Thank you all for taking the time to stop and comment! YOU have encouraged me by doing so! Let’s keep moving forward together!
{{HUGS}} Yall
@spreadingJOY
Hey Re I loved this post it made me sort of emotional because I am on the journey right now looking at the moutian that has the road and I’m trying to see through all the fog to get to the JOY I am a fighter and I will do my best to get employment and continue blogging and praying and Tworshipping to see my way through and continue to seek prayers and encouragment from you and all of my twitter family. continue to do these post it really helps! love ya RE -(Joyful_Delight/Joycie) With the help of the Lord definitely 🙂 I can’t do anything without HIM….
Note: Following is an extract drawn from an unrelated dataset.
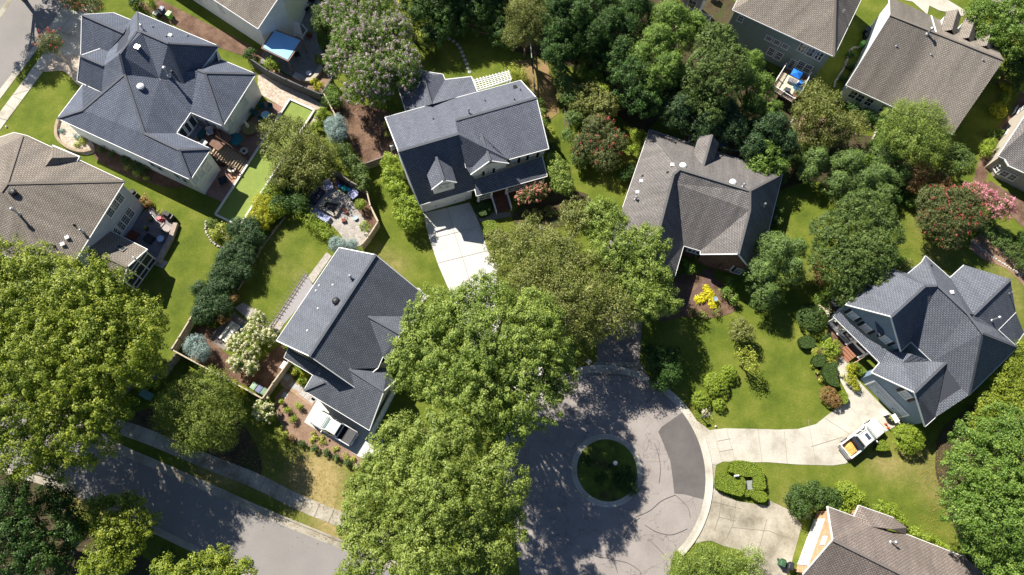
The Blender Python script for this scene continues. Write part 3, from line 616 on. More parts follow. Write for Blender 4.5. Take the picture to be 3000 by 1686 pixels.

I love that you are a fighter and that you are writing again.
I love how free spirited you are and I know that you’ll come out of the trial like gold!
I will be praying for you. I’ve enjoyed your updates, as I get them by email. I need to get caught up and go comment on them. 🙂
Thank you for all you do, for how you encourage and keep going Joycie!!! You will make it and help many others along the way!!
{{HUGS}}
Marie recently posted..Shine for HIM
Whao,i love this,just the words i needed this morning,thank you for sharing. I will also like to encourage everyone with this; Go as far as you can see; when you get there, you’ll be able to see farther. J. P. Morgan. God bless.
Sometimes those steps are super scary!! But once we just muster up the courage to just go…it gets easier and easier!!
Thank you for taking the time to encourage others!! I love that quote!!